Pierwsza z nich przygotowana przez Politechnikę Krakowską powie, jak najbardziej optymalnie z perspektywy komfortu podróżowania mieszkańców Krakowa wyznaczyć te linie. Po drugie Uniwersytet Ekonomiczny w Krakowie przygotowuje analizę dotyczącą całego montażu finansowego: jak najprościej i najtaniej pozyskać pieniądze na finansowanie tego przedsięwzięcia.
W trakcie kampanii wyborczej mówił pan również, że metro ma mieć nie tylko funkcję transportową. Metro będzie miało też funkcję ochronną. Może pełnić rolę schronu w nagłych przypadkach. Czy takie lekkie metro, o którym mówi prof. Andrzej Szarata, również będzie spełniało taką funkcję?
Nie znam wypowiedzi pana rektora Szaraty.
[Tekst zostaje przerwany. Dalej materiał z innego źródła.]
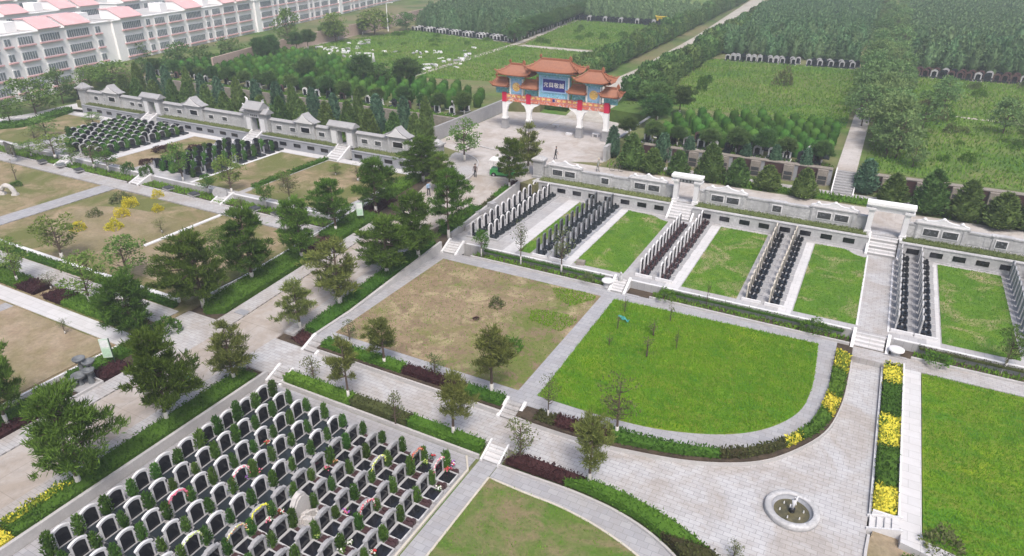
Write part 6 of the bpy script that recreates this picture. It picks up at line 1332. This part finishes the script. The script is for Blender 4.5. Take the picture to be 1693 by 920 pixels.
kerb('stone kerb framing the bowl sculpture bed', [(-44.9, 18.7), (-43.5, 18.7), (-43.5, 21.2), (-44.9, 21.2)], 0, .3, .16)
x, y = at(806, 352, 1.7); t = thing('rough_wall', 'rough grey stone wall fragment with a stone box at the road bed end', 'wall', (x-.2, y-.1, 1.55), R(72)); m = MB()
for k in range(26): m.rbox(-1.3+.2*(k % 13)+U(-.04, .04), U(-.06, .06), .28*(k//13), .24, .4, .3, U(-.1, .1), 0, .95)
m.build('rubble_wall', M['stone2'], t); MB().rbox(1.0, 0, 0, .8, .8, 1.05, .1, 0, .95).build('stone_box', M['stone2'], t)
kerb('pale kerb framing the rough wall fragment', [at(770, 378, 1.5), at(800, 353, 1.7)], 1.2, .5, .16)
x, y = at(1032, 530, .5); m = MB(); nx = 9; vs = []
for i in range(nx):
    for j in range(5): vs.append((-.75+1.5*i/8+U(-.04, .04), -.3+.6*j/4*(1-.5*i/8)+U(-.04, .04), .16+.12*math.sin(i*1.3+j)+U(-.03, .05)))
m.add(vs, [(a*5+b, a*5+b+1, (a+1)*5+b+1, (a+1)*5+b) for a in range(nx-1) for b in range(4)]); o = m.build('cloth', solid('teal plastic sheet', (.05, .28, .25), .6), None, (x, y, .56)); o.rotation_euler = (0, 0, -.4); o.scale = (.72, .72, .72); sm = o.modifiers.new('thick', 'SOLIDIFY'); sm.thickness = .02; tag(o, 'crumpled teal sheet lying on the bright green lawn', 'cloth')
x, y = at(313, 642, 0); t = thing('litter_bin', 'dark green litter bin half hidden by the big pine at the sidewalk', 'bin', (x, y, .1)); MB().lathe([(.22, 0), (.26, .75), (.28, .8), (.2, .9), (.001, .93)], 14).build('body', solid('green bin', (.03, .12, .10), .5), t); MB().lathe([(.285, .62), (.285, .68)], 14).build('band', M['white'], t)

x, y = at(300, 84, 1); t = thing('lamp_post', 'thin dark utility pole before the apartments', 'pole', (x, y, .8)); MB().tube([(0, 0, 0), (0, 0, 9.5)], [.12, .07], 7).build('pole', M['steel'], t); MB().box(-.9, -.05, 9.0, .9, .05, 9.12).build('cross_arm', M['steel'], t)
x, y = at(392, 511, .35); tag(MB().box(-.55, -.35, 0, .55, .35, .03).build('drain_cover', M['stone3'], None, (-42.6, y, zr(y)+.1)), 'dark drain cover set in the western sidewalk by the hedge corner', 'drain cover')
# cart with white canopy, and a bicycle
x, y = at(832, 292, 2.3); CT = thing('electric_cart', 'open sightseeing cart with white canopy and green body at the road end', 'cart', (x, y, 2.3), R(12)); gm = solid('green cart paint', (.035, .22, .05), .4)
MB().profile([(-1.5, .3), (1.5, .3), (1.55, .6), (1.2, .95), (.8, 1.0), (.75, .65), (-.5, .65), (-.5, .95), (-1.45, .95)], -.65, .65).build('body', gm, CT); MB().box(-1.5, -.75, 2.0, 1.2, .75, 2.1).box(-1.4, -.65, 2.1, 1.1, .65, 2.16).build('canopy', M['whitep'], CT)
for a in (-1.35, 1.0):
    for b in (-.6, .6): MB().tube([(a, b, .9), (a, b, 2.02)], .03, 6).build('canopy_post', M['whitep'], CT)
MB().box(-.4, -.55, .65, .1, .55, .85).box(-.5, -.55, .85, -.38, .55, 1.25).build('seat', M['black'], CT)
for a in (-1.0, 1.0):
    for b in (-.6, .6):
        w_ = MB(); w_.lathe([(.12, -.08), (.3, -.08), (.3, .08), (.12, .08)], 16); o = w_.build('wheel', M['black'], CT, (a, b, .3)); o.rotation_euler = (R(90), 0, 0); h_ = MB().lathe([(.001, -.09), (.12, -.09), (.12, .09), (.001, .09)], 10).build('hub', M['stone'], o)
x, y = at(1019, 284, 2.4); BK_ = thing('bicycle', 'bicycle leaning on the gate court below the first cypress', 'bicycle', (x, y, 2.42), R(15)); BK_.rotation_euler = (R(8), 0, R(15)); mt = solid('worn bicycle paint', (.12, .10, .09), .5)
for a in (-.52, .52):
    w_ = MB(); w_.tube([(.32*math.cos(6.283*k/20), 0, .32*math.sin(6.283*k/20)) for k in range(21)], .022, 5, 0, False); w_.tube([(-.3, 0, 0), (.3, 0, 0)], .006, 4).tube([(0, 0, -.3), (0, 0, .3)], .006, 4); w_.build('wheel', M['black'], BK_, (a, 0, .34))
MB().tube([(-.52, 0, .34), (-.15, 0, .72), (.36, 0, .72), (.0, 0, .3), (-.15, 0, .72)], .018, 5).tube([(-.52, 0, .34), (0, 0, .3)], .015, 5).tube([(.52, 0, .34), (.36, 0, .8), (.34, 0, .95)], .018, 5).build('frame', mt, BK_); MB().tube([(.36, -.26, .95), (.34, 0, .97), (.36, .26, .95)], .014, 5).build('handlebar', mt, BK_); MB().rbox(-.16, 0, .78, .24, .14, .06).build('saddle', M['black'], BK_)

# ------------------------------------------------------------------ people
SKIN = solid('skin', (.42, .25, .17), .6, .08, 8); HAIR = solid('black hair', (.012, .010, .009), .6, .2, 20)
def person(px, py, z, rz, shirt, trousers, wd, stride=.12, lean=0.0, arm=.1, hat=None, H=1.7):
    """one continuous skinned figure; clothing is given by zones of the same body"""
    x, y = at(px, py, z); bm = bmesh.new(); sk = bm.verts.layers.skin.verify(); V = {}
    def v(n, p, r, par=None):
        q = bm.verts.new(p); q[sk].radius = (r, r*.92) if not isinstance(r, tuple) else r; V[n] = q
        if par: bm.edges.new((V[par], q))
    v('pel', (0, 0, .92), (.15, .12)); v('waist', (0, -lean*.3, 1.08), (.135, .10), 'pel'); v('chest', (0, -lean*.7, 1.30), (.165, .115), 'waist'); v('neckb', (0, -lean, 1.45), (.085, .07), 'chest'); v('neck', (0, -lean*1.1, 1.51), .052, 'neckb'); v('jaw', (0, -lean*1.15-.015, 1.57), .075, 'neck'); v('brow', (0, -lean*1.15, 1.655), (.085, .092), 'jaw'); v('crown_', (0, -lean*1.15, 1.70), .06, 'brow')
    for s, n in ((-1, 'l'), (1, 'r')):
        f = stride*s
        v(n+'hip', (s*.09, 0, .86), .10, 'pel'); v(n+'knee', (s*.10, -f*.5-.02, .48), .062, n+'hip'); v(n+'ank', (s*.10, -f+.02, .09), .042, n+'knee'); v(n+'toe', (s*.115, -f-.13, .045), .038, n+'ank')
        v(n+'sh', (s*.18, -lean*.8, 1.40), .062, 'chest'); v(n+'elb', (s*.25, f*.4-lean*.7, 1.12), .043, n+'sh'); v(n+'wri', (s*.26, -arm+f*.3-lean, .90), .03, n+'elb'); v(n+'palm', (s*.262, -arm-.03+f*.3-lean, .84), (.034, .02), n+'wri')
        for k in range(4): v(n+'f%d' % k, (s*.262, -arm-.055+.02*k+f*.3-lean, .765-(.008 if k in (1, 2) else 0)), .009, n+'palm')
        v(n+'th', (s*.245, -arm-.075+f*.3-lean, .81), .010, n+'palm')
    V['pel'][sk].use_root = True
    me = bpy.data.meshes.new('person'); bm.to_mesh(me); bm.free(); ob = bpy.data.objects.new('person', me); COL.objects.link(ob)
    m1 = ob.modifiers.new('skin', 'SKIN'); m1.use_smooth_shade = True; m2 = ob.modifiers.new('sub', 'SUBSURF'); m2.levels = m2.render_levels = 1
    dg = bpy.context.evaluated_depsgraph_get(); me2 = bpy.data.meshes.new_from_object(ob.evaluated_get(dg)); bpy.data.objects.remove(ob)
    me2.materials.clear()
    for mm in (SKIN, shirt, trousers, M['black']): me2.materials.append(mm)
    for p in me2.polygons:
        c = p.center; mi = 1
        if c.z > 1.49: mi = 0
        elif abs(c.x) > .2 and c.z < .92: mi = 0
        elif c.z < .10: mi = 3
        elif c.z < .95 and abs(c.x) < .2: mi = 2
        p.material_index = mi
    o = link('person', me2, None, (x, y, z)); o.rotation_euler = (0, 0, rz); s = H/1.76; o.scale = (s, s, s); tag(o, wd, 'person')
    yy = -lean*1.15
    MB().lathe([(.098, .0), (.102, .05), (.085, .105), (.04, .135), (.001, .14)], 14, 0, (0, yy+.016, 1.645), 1.05).build('hair' if hat is None else 'cap', HAIR if hat is None else hat, o, None, True)
    MB().ball((0, yy-.098, 1.625), .014, 0, 6).ball((.09, yy, 1.62), .02, 0, 6).ball((-.09, yy, 1.62), .02, 0, 6).build('nose_and_ears', SKIN, o)
    MB().ball((.032, yy-.088, 1.645), .009, 0, 6).ball((-.032, yy-.088, 1.645), .009, 0, 6).rbox(0, yy-.09, 1.585, .04, .012, .01).build('eyes_and_mouth', HAIR, o)
    return o
drk = solid('dark cloth', (.025, .023, .026), .85); nav = solid('black trousers', (.016, .016, .02), .85); pale = solid('pale blue shirt', (.26, .36, .50), .85); grey = solid('grey green workwear', (.26, .27, .23), .85); brn = solid('brown grey jacket', (.09, .06, .055), .85)
person(786, 294, 2.3, R(20), brn, nav, 'person in dark jacket and trousers standing alone on the road', .06)
person(709, 324, 1.95, R(60), pale, nav, 'person in pale blue shirt and black trousers beside the hedge', .14)
person(748, 293, 2.3, R(-30), drk, nav, 'person in black standing by the paved island, half hidden', .05)
person(918, 264, 2.41, R(100), drk, nav, 'person in black walking across the gate court behind the wall', .16, .1, .25)
person(988, 284, 2.41, R(80), grey, solid('grey trousers', (.20, .21, .19), .85), 'person in grey workwear bending slightly behind the wall', .12, .08, .15, solid('straw hat', (.55, .5, .38), .9))

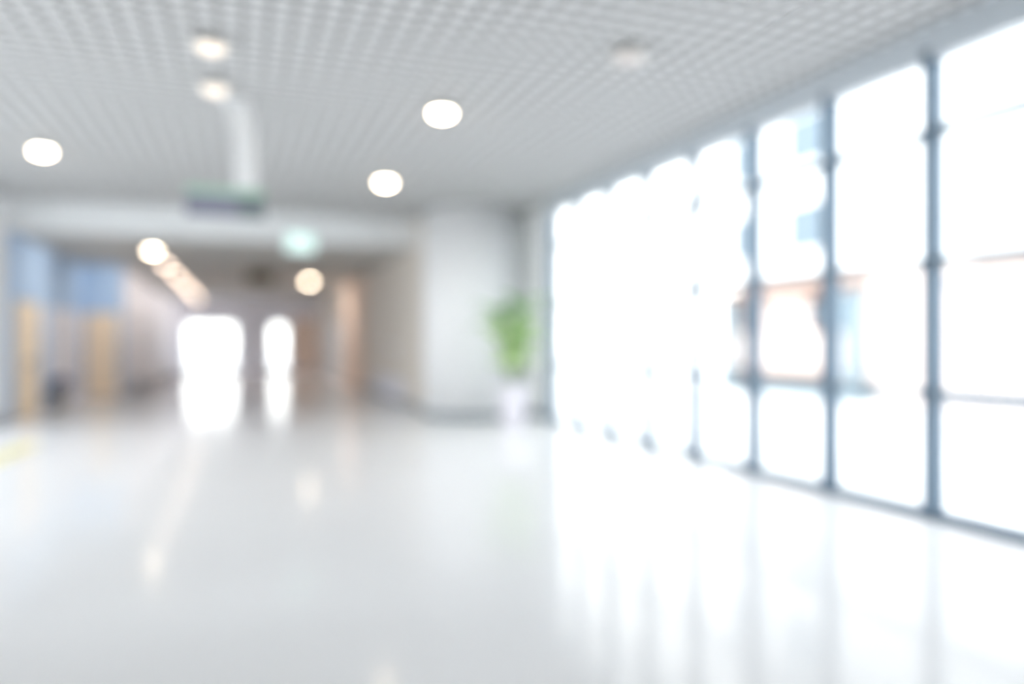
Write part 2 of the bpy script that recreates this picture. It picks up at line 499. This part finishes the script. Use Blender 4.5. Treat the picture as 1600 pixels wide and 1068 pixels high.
# ------------------------------------------------------------------ potted plant
PX, PY = 4.56, 12.3
p = empty('potted_plant', (PX, PY, 0))
tag(p, 'tall leafy green plant in a white pot between the column and the window wall', 'plant')
lathe('pot', M['pot'], [(0.19, 0.0), (0.2, 0.01), (0.235, 0.35), (0.26, 0.68), (0.27, 0.70), (0.275, 0.76), (0.25, 0.77), (0.245, 0.72)], p, n=36)
lathe('soil', M['soil'], [(0.0, 0.70), (0.243, 0.70), (0.243, 0.715), (0.0, 0.73)], p, n=28)
leaf_me = []
for mm in ('leafa', 'leafb', 'leafc'):
    bm = bmesh.new()
    rows = []
    for i in range(9):
        t = i / 8
        wd = 0.115 * math.sin(math.pi * min(1, t * 0.93 + 0.07)) ** 0.75
        z = 0.12 * math.sin(t * 1.6) - 0.32 * t * t
        rows.append([bm.verts.new((t * 0.56, s_ * wd, z + abs(s_) * 0.03)) for s_ in (-1, -0.5, 0, 0.5, 1)])
    for a_, b_ in zip(rows, rows[1:]):
        for q in range(4):
            bm.faces.new((a_[q], a_[q + 1], b_[q + 1], b_[q]))
    me = bm_mesh('leaf', bm, True)
    me.materials.append(M[mm])
    leaf_me.append(me)
stems = []
rnd = random.Random(3)
for k_ in range(6):
    an = k_ * 1.05 + 0.3
    rt = 0.36 if k_ in (2, 3) else 0.20
    top = Vector((rt * math.cos(an) + 0.04, rt * math.sin(an), 1.75 + 0.09 * k_))
    bm = bmesh.new()
    prev = None
    pts = []
    for i in range(9):
        t = i / 8
        pts.append(Vector((0.06 * math.cos(an), 0.06 * math.sin(an), 0.71)) * (1 - t) + top * t + Vector((0.04 * math.sin(t * 3 + k_), 0.04 * math.cos(t * 2 + k_), 0)) * t)
    for i, c in enumerate(pts):
        rr = 0.016 * (1 - 0.5 * i / 8)
        ring = [bm.verts.new(c + Vector((rr * math.cos(q * 1.0472), rr * math.sin(q * 1.0472), 0))) for q in range(6)]
        if prev:
            for q in range(6):
                bm.faces.new((prev[q], prev[(q + 1) % 6], ring[(q + 1) % 6], ring[q]))
        prev = ring
    bm.faces.new(prev)
    link('stem', bm_mesh('stem', bm, True), M['stem'], p)
    for j in range(11):
        t = 0.22 + 0.78 * j / 10
        i0 = min(7, int(t * 8))
        c = pts[i0].lerp(pts[i0 + 1], t * 8 - i0)
        lf = link('leaf', leaf_me[(0 if t < 0.55 else 1 if t < 0.8 else 2) if rnd.random() < 0.7 else rnd.randrange(3)], None, p, c)
        yaw = an + j * 2.4 + rnd.uniform(-0.4, 0.4)
        lf.rotation_euler = (rnd.uniform(-0.3, 0.3), rnd.uniform(-0.9, -0.25), yaw)
        sc_ = rnd.uniform(0.75, 1.1) * (0.8 if t < 0.4 else 1.0)
        lf.scale = (sc_, sc_, sc_)

# ------------------------------------------------------------------ outside
struct(box('ground', M['concrete'], -60, 90, -40, 130, -0.35, -0.2), 'pale concrete ground outside the glazing')

FX = 16.0
bl = empty('building', (FX, 11, -0.2))
tag(bl, 'pale building across the yard with brown canopy and blue windows, seen through the window wall', 'building')
box('upper_wall', M['fwhite'], 0, 6, -12, 10.5, 3.7, 9.5, bl)
box('lower_wall', M['fpink'], 0.3, 6, -12, 10.5, 0.0, 3.7, bl)
box('plinth', M['fplinth'], 0.2, 0.3, 4.4, 10.5, 0, 0.62, bl)
box('timber_rail', M['fbrown'], 0.1, 0.3, 4.6, 10.5, 0.64, 0.80, bl)
box('canopy', M['fbrown'], -0.4, 0.3, 4.6, 10.5, 3.2, 3.36, bl)
box('canopy', M['fbrown'], -0.4, 0.3, -12, 1.6, 3.55, 3.69, bl)
box('roof', M['fwhite'], -0.3, 6.3, -12.3, 10.8, 9.5, 9.9, bl)
for y0, y1 in ((9.1, 10.2), (5.7, 7.5), (-10.6, -9.0)):
    for z0 in (4.45, 7.1):
        f = boxes('window', M['fwhite'], [(-0.06, 0.0, y0 - 0.1, y0, z0 - 0.1, z0 + 1.5), (-0.06, 0.0, y1, y1 + 0.1, z0 - 0.1, z0 + 1.5),
                                         (-0.06, 0.0, y0, y1, z0 - 0.1, z0), (-0.06, 0.0, y0, y1, z0 + 1.4, z0 + 1.5)], bl)
        box('pane', M['fglass'], -0.03, 0.0, y0, y1, z0, z0 + 1.4, f)
for y0, y1 in ((9.0, 10.1), (5.2, 6.8)):
    f = boxes('window', M['fbrown'], [(0.22, 0.3, y0 - 0.08, y0, 2.0, 3.1), (0.22, 0.3, y1, y1 + 0.08, 2.0, 3.1), (0.22, 0.3, y0, y1, 2.0, 2.08), (0.22, 0.3, y0, y1, 3.02, 3.1)], bl)
    box('pane', M['fglass'], 0.26, 0.3, y0, y1, 2.08, 3.02, f)
for y0 in (4.6, 10.15):
    box('post', M['fplinth'], -0.3, 0.05, y0, y0 + 0.35, 0, 3.2, bl)

fn = empty('railing', (12.0, 2.0, -0.2))
tag(fn, 'tall slate coloured railing of thin upright bars outside the nearest window bay', 'railing')
box('top_rail', M['fence'], -0.03, 0.03, 0, 8.2, 2.7, 2.78, fn)
box('bottom_rail', M['fence'], -0.03, 0.03, 0, 8.2, 0.55, 0.63, fn)
bm = bmesh.new(); add_box(bm, -0.022, 0.022, -0.022, 0.022, 0, 2.7)
bar_me = bm_mesh('bar', bm); bar_me.materials.append(M['fence'])
for i in range(28):
    link('bar', bar_me, None, fn, (0, 0.05 + i * 0.3, 0))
Używam pojęcia klasyczne metro, które po prostu będzie pełnoprawnym metrem i przy parametrach, które są założone - a rozmawiamy o tym, że ta linia metra będzie przebiegać na poziomie, o ile pamiętam, około 30, 25, 30 metrów poniżej poniżej gruntu - to absolutnie taka może być taka funkcja tego metra.
Kiedy metrem pojedziemy? Pan mówił o tym, że jeszcze w tej kadencji będzie wbita łopata.
Założenie jest takie, że koniec roku 2028 chcielibyśmy, żeby ta inwestycja została podjęta, bo to nie tylko kwestia dokumentacji technicznej, która jest bardzo ważna i czasochłonna, ale też zgromadzenie odpowiednich środków finansowych. Natomiast szacuje się, że budowa tego pierwszego odcinka to jest 3-4 lata począwszy od końca roku 2028, być może to będzie początek 2029 roku. Czyli, jak dobrze liczę, 2033-2034 i to w optymistycznym wariancie pierwsza linia. Nazwałbym go realistycznym, aczkolwiek w tak skomplikowanym procesie są rzeczy, których nie potrafimy przewidzieć.